Once upon a time, this was fine. You had a spread of institutional
shareholders, mostly with common long-term objectives. It was, by comparison to
what Millstein sees as happening in the future, an absolute breeze.

Now the capital markets are much more complex. Shareholders, aided by the
same sort of tools of technological complexity that laid the path to the credit
crunch via gullibility and a widespread false sense of security, are pushing
everything to the limits. “For instance,” Millstein points out, “due to a
combination of one or various investment techniques, such as short-selling,
share lending, hedging, or swap agreements, there is often a decoupling between
an investor’s share title and its economic interest in a corporation.” These are
not the shareholders who were traditionally a director’s legal concern.
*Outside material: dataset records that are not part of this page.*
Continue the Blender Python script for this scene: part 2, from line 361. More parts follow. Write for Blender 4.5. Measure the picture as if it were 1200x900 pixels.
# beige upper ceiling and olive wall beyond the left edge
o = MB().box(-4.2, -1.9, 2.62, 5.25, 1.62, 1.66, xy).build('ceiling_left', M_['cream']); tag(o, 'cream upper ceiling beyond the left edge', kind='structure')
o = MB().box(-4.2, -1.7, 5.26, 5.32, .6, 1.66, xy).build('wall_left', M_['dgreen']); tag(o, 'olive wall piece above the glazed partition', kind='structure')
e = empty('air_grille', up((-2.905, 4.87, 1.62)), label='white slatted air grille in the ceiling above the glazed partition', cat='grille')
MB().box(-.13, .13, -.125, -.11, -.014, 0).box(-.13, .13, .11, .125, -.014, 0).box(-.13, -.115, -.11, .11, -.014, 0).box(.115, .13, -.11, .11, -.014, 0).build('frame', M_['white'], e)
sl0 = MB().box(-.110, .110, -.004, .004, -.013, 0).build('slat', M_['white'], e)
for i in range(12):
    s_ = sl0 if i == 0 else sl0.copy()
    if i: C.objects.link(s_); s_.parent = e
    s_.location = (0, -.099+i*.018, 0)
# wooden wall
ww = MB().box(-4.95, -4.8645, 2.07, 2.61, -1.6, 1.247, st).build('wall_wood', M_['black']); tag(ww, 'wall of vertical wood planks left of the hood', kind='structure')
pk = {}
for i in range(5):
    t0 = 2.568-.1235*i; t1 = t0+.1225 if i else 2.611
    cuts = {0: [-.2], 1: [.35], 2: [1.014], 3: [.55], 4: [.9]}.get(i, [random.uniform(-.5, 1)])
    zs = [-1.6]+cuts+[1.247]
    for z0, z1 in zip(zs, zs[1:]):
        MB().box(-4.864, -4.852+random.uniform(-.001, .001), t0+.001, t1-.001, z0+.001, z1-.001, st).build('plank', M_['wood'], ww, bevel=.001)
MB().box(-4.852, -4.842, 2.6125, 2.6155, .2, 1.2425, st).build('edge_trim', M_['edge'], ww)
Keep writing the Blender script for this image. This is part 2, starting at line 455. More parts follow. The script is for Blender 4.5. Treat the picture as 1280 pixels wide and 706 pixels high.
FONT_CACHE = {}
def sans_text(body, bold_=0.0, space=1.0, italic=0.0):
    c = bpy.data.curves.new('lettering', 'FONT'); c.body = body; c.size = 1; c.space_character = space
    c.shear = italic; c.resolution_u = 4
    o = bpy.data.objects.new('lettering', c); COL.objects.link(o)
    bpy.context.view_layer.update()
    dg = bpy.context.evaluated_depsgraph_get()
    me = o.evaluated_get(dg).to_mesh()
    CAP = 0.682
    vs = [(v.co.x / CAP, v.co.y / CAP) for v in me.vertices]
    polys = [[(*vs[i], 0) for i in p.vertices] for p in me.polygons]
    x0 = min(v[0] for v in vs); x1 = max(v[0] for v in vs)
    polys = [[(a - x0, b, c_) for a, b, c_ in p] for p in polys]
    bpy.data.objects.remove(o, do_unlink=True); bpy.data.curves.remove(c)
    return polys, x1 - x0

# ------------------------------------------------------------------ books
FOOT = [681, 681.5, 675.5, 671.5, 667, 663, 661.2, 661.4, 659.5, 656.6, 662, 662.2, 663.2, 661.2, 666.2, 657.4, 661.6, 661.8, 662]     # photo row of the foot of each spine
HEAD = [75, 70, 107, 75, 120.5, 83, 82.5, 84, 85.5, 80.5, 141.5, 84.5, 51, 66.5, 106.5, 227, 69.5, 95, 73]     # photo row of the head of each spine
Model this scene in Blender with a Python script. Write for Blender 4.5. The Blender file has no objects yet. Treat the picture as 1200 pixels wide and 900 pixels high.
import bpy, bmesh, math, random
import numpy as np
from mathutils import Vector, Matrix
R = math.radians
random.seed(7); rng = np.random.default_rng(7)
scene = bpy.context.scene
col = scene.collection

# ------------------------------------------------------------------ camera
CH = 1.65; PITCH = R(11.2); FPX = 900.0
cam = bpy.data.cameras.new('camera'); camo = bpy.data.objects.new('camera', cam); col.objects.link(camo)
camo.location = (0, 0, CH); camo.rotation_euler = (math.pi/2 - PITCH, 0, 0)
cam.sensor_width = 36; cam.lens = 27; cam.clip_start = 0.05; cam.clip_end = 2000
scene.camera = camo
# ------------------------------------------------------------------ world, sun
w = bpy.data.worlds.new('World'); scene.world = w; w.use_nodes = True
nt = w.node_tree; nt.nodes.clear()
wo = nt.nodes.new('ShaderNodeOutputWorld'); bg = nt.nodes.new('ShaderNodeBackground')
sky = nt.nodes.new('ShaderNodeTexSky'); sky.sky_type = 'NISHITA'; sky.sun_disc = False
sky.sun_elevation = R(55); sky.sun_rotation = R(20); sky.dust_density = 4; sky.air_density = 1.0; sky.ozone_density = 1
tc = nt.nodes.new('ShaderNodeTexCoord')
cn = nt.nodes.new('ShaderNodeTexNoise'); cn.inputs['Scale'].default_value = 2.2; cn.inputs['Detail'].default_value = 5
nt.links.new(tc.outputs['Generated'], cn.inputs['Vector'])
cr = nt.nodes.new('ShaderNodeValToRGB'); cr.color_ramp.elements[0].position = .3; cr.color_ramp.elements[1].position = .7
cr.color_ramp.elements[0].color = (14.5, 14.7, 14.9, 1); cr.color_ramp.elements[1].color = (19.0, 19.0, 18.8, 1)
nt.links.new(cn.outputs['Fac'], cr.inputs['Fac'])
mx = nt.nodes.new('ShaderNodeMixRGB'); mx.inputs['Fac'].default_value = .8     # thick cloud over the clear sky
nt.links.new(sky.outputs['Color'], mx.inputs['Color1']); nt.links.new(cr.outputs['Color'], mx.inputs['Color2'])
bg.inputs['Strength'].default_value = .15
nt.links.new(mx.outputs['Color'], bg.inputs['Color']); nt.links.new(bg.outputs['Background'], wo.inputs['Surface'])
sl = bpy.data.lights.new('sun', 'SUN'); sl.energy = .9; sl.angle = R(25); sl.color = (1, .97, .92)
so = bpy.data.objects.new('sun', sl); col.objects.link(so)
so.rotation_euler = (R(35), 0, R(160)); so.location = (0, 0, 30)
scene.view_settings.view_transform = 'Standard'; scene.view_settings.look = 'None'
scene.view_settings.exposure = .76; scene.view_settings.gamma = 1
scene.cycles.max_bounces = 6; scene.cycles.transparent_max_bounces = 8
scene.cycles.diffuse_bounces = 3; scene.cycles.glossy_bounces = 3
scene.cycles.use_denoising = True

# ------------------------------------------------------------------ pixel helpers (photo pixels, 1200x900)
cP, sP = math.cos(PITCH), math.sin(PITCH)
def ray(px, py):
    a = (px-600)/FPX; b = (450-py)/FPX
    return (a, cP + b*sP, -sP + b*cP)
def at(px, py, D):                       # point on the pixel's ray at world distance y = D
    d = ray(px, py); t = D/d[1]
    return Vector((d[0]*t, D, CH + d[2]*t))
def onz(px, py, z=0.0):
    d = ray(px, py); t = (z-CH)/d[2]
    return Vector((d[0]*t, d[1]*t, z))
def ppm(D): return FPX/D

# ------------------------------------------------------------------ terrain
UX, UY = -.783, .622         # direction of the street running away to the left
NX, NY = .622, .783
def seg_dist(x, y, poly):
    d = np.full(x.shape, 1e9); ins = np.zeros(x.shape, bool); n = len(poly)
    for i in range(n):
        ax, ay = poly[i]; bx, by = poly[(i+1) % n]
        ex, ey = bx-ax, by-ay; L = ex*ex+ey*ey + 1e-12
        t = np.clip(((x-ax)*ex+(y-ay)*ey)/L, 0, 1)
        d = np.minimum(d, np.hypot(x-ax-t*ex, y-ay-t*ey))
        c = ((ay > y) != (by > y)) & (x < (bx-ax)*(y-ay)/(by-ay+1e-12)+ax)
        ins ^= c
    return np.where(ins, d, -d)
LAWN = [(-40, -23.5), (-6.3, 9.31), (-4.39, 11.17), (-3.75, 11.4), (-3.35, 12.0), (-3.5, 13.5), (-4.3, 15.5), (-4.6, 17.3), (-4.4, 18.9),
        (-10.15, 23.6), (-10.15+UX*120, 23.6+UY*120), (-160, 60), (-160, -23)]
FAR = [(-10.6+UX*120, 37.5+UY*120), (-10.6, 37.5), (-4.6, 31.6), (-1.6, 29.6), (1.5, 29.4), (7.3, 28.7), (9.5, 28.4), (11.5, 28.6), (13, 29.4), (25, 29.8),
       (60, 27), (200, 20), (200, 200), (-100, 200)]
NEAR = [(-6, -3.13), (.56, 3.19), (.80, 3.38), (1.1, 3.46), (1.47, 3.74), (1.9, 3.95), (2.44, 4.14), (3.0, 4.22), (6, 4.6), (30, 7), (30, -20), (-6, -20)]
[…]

There
used to only be a few of them, dipping in and out of the stock. Now there are
many. And the lawyers, always eager for a lucrative action against directors who
have not held the interests of such shareholders paramount, have noticed.

It is this shifting in the decks of the corporate structure that has changed
everything. “Although all the new organisations may indeed be technically
defined as shareholders, what does each of them value?” asks Millstein. “What is
shareholder value between one investor who will profit from driving the share
price down, another who wants to take the company private, another looking for
instant cash and one more who is thinking about long-term growth?”

So what happens next? How does a board of directors deal with Millstein’s
disparate and wild zoo of furiously active shareholders, each pulling in a
different direction? The truth, despite overtures to the contrary, is that no
one knows. But the worrying point for directors is that they are probably now
less savvy than their shareholders. Millstein’s closing words in his lecture
were: “Quite exciting, I think.” No kidding.